← Quora archive  ·  2011 Jan 26, 2011 08:10 AM PST

Question

What role should humor play in business-to-business marketing programs?

Answer

It should play a strong role in SMB to SMB B2B markets, and no role in big company to big company markets. Small-to-big is a toss up, but on balance I'd say "no" in either direction (big supplying small OR small supplying big).

Before I say why, two examples.

  1. Dreamhost is a hosting company used by a lot of small/microbusinesses like me. There's been tons of complaints about them, yet I stick with them, why? Their newsletter conveys a huge sense of humor about what they are doing.
  2. Mailchimp is an email list management tool that I use. Again, their marketing is humor based.

Both are small-medium businesses, selling to other small-medium business (often one-person shows like me; sole proprietors or 1-10 person corporations).

Here's the logic. B2B relationships are based more on corporate than product brand. Companies want SLAs, maintenance, guarantees etc. They'd rather buy a poorer product/service from a provider they know will stick around and take care of them in very personalized/customized ways then a great product that comes with much less reliable support (hence Microsoft vs. Linux or Apple).

So B2B relationships are only as good as the trust the brand represents.

When "humor" is a brand connotation, you get a double-edged sword. You laugh at and with people, not corporations. Humor inevitably involves a personal style. When used in marketing, this style MUST come across as the style of the company as a whole. Dreamhost for example, comes across as a "work hard, play hard, get drunk and party sometimes" kinda company. I don't know if it is entirely true, but it sure comes across that way very believably. My trust in them is based in large part on the fact that I trust people with their kind of sense of humor.

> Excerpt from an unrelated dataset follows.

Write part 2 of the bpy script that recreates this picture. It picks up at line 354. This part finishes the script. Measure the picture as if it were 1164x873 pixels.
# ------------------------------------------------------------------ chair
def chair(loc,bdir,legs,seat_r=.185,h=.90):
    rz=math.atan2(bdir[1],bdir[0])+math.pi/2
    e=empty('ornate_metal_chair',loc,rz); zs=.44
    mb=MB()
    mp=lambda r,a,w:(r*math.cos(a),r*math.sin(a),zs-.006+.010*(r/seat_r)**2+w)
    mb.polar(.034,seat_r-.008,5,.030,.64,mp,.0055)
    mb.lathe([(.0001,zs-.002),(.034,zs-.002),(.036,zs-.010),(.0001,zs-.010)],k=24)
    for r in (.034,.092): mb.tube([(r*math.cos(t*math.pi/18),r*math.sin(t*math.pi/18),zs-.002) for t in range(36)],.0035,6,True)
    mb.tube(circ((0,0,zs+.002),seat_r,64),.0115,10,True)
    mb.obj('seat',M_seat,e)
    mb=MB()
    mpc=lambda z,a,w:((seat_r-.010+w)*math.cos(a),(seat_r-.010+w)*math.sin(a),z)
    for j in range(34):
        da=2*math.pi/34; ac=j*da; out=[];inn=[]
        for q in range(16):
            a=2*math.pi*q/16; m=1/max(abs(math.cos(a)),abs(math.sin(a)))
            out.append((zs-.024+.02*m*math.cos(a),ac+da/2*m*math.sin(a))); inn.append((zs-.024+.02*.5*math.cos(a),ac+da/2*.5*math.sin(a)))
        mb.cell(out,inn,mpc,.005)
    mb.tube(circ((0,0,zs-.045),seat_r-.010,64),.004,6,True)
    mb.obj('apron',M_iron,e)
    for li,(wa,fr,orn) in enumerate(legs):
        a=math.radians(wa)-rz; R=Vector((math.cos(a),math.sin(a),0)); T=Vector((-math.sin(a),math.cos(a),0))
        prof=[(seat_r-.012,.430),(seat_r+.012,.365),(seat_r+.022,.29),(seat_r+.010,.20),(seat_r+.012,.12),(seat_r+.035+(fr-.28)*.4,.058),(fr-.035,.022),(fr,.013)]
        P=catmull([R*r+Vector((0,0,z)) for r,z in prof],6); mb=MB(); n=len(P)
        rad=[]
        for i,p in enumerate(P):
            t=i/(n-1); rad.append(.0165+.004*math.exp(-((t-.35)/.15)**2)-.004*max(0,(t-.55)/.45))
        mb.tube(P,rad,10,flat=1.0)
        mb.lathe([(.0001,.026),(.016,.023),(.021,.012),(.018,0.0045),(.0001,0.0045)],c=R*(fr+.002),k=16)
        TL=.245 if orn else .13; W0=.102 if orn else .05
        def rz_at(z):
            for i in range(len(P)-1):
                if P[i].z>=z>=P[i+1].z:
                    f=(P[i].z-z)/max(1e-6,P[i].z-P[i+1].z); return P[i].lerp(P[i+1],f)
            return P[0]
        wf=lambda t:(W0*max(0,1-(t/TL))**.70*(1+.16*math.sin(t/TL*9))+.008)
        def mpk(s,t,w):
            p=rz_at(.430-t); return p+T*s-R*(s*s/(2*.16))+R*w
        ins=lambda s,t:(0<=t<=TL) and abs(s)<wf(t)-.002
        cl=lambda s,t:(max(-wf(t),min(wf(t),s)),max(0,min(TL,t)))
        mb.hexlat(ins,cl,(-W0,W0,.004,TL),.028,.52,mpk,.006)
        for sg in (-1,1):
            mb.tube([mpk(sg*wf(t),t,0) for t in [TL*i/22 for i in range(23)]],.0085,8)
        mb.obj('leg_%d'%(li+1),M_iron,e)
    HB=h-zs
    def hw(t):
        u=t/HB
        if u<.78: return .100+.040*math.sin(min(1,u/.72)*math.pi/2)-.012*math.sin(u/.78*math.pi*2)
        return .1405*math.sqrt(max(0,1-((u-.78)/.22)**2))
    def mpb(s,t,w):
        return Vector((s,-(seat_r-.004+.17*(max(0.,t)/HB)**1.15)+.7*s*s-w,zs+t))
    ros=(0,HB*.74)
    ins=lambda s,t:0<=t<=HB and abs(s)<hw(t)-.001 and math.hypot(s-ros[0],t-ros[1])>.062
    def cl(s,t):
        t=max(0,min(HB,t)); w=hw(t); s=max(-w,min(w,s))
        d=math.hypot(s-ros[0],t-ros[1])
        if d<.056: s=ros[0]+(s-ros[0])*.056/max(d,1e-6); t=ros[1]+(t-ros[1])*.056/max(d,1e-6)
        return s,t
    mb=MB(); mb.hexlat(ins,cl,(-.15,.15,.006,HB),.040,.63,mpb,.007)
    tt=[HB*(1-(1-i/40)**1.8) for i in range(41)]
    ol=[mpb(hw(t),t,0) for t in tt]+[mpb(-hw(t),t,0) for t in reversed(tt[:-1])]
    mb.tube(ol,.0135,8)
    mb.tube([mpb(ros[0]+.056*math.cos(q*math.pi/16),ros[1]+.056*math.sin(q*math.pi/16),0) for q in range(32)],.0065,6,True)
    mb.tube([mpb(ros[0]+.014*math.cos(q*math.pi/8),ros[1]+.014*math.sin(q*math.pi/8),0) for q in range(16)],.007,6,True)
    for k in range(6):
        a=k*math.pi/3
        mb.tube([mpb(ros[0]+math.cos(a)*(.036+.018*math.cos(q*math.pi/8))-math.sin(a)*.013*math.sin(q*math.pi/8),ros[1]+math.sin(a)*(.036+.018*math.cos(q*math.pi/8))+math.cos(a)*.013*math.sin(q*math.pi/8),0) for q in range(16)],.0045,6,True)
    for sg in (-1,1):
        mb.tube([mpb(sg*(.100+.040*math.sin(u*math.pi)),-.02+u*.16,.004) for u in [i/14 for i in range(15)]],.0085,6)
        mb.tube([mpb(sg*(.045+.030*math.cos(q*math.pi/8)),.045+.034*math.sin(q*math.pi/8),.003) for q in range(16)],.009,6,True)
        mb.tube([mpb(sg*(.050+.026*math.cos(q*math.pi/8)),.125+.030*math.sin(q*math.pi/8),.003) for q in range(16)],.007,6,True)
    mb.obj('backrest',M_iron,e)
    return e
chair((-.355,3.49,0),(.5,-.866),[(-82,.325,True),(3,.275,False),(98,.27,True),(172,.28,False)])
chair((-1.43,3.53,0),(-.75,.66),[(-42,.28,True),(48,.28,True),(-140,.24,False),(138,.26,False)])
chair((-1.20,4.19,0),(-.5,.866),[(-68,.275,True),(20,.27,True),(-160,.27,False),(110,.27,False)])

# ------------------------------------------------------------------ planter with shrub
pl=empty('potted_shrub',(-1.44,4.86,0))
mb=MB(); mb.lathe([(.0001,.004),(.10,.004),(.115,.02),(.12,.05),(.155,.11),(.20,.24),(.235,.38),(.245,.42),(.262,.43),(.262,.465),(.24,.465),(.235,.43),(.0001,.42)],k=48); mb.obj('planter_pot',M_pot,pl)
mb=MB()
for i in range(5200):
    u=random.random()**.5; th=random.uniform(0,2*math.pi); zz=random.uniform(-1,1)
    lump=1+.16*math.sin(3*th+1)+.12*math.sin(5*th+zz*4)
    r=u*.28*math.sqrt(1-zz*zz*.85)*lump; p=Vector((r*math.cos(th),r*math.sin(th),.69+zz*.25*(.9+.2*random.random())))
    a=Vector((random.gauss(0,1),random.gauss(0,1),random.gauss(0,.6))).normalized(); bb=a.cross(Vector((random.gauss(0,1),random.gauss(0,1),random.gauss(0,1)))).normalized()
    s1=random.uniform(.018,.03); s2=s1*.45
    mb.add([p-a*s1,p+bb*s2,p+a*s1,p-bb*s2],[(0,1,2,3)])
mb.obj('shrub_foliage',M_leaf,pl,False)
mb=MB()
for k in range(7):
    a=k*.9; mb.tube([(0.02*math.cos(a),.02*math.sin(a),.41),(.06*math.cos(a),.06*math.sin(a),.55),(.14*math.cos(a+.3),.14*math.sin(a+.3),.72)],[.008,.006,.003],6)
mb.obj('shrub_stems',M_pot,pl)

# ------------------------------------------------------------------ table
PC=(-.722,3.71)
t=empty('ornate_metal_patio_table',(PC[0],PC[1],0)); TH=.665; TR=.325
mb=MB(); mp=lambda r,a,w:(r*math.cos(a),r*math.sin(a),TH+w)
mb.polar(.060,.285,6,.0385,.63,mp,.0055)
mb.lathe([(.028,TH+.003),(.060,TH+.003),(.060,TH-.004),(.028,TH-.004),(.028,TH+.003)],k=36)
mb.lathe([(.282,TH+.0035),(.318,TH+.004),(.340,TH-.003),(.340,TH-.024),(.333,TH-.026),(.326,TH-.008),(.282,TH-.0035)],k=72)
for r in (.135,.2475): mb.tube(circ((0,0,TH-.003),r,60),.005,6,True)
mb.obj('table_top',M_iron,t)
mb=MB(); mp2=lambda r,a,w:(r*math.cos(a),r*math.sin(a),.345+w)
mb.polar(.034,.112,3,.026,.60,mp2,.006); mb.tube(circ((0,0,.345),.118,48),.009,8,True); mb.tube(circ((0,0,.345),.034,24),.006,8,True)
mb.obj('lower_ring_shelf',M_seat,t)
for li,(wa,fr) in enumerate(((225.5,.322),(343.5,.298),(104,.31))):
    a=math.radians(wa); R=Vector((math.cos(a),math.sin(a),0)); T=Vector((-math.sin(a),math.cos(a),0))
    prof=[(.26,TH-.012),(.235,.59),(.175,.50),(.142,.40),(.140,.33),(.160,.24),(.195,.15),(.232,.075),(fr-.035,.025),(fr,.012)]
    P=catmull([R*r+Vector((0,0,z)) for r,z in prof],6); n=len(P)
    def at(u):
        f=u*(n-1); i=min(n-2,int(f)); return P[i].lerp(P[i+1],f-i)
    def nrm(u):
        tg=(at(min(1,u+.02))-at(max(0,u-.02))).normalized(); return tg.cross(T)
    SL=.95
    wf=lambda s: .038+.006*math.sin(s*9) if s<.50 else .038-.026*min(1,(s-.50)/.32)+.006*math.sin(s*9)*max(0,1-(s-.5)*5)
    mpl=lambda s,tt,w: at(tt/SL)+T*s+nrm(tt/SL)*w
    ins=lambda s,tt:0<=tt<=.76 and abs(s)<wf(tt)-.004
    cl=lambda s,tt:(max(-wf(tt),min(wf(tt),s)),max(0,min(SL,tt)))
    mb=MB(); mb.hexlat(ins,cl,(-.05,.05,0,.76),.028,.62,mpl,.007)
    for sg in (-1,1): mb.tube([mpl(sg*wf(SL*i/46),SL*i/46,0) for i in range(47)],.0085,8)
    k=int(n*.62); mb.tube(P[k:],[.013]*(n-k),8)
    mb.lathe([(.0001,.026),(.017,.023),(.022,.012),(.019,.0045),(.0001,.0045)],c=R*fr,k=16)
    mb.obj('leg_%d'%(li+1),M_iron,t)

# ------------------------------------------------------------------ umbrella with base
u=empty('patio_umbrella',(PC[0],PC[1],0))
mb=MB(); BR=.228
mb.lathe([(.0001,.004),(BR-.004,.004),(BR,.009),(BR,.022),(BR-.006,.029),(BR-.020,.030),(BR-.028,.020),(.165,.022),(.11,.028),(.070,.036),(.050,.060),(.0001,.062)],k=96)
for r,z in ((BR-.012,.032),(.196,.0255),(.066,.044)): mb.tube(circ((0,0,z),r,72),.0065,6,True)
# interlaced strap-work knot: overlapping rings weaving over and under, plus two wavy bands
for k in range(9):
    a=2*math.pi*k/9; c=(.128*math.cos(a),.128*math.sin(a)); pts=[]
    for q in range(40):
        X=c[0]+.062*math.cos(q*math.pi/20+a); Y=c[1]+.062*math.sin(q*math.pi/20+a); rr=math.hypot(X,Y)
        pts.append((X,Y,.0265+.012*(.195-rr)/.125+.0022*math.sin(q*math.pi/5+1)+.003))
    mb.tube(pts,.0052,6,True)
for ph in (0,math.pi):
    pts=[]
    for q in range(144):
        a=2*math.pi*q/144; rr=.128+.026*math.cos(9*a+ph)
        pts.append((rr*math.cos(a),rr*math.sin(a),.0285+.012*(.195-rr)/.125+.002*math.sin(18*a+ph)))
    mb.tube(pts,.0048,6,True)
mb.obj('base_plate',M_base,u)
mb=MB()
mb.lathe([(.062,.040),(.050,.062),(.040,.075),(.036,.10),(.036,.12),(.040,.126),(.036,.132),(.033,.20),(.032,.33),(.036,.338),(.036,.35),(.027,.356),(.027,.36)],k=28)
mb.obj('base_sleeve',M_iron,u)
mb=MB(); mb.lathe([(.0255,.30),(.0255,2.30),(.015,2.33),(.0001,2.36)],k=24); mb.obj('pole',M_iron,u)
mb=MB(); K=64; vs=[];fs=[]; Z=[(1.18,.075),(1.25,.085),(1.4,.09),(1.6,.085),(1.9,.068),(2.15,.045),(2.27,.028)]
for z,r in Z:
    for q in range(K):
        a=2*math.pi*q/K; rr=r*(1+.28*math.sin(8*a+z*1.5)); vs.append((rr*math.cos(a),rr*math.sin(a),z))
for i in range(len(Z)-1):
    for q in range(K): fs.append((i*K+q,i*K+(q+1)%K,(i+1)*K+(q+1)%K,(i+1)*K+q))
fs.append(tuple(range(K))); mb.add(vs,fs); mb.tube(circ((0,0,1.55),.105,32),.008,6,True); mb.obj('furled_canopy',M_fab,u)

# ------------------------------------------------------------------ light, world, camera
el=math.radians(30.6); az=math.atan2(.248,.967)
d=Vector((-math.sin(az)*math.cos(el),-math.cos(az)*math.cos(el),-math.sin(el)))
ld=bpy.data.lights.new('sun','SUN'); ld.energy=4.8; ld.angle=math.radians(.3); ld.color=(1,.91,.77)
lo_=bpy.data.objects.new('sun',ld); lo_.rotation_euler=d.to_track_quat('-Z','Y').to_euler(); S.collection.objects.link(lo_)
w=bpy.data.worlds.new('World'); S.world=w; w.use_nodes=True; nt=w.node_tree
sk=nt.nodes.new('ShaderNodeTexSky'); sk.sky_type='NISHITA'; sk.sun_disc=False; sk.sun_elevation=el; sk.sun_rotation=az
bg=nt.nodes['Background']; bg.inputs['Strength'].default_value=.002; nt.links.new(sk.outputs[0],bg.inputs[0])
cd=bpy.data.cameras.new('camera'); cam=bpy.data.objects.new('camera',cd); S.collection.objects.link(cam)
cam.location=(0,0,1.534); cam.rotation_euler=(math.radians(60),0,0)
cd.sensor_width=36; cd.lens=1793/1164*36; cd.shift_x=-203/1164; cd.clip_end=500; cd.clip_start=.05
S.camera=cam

But imagine a 30,000 person company trying to convince me (as a business owner, not consumer) that it has a characteristic sense of humor. No thank you. Not believable, no matter how good the jokes, or how personally funny the biz-dev guy talking to me.

So big companies should aim for a brand that inspires trust based on a shared level of best-faith service and customer-centeredness modeled by all their selling people.

A related reason why big-to-big, small-to-big, or big-to-small doesn't lend itself well to humor is that these relationships are so "kill me now" annoying in the first place, with tons of paperwork and due process. Whereas small-to-small is usually a handshake, a W-9, maybe a 1-page no-brainer-acceptable contract, or an "Accept terms" button, when big gets involved, it's all very unfunny Kafkaesque paperwork all the way. Hard to laugh about it. Especially hard to laugh about it the same way. What humor exists is mutual commiseration of the Dilbert variety.

One day, we may see emotionally-intelligent big company processes. Even then humor won't be overtly a good idea in marketing, but perhaps 1:1 relationships can share an overt laugh instead of a subversive one.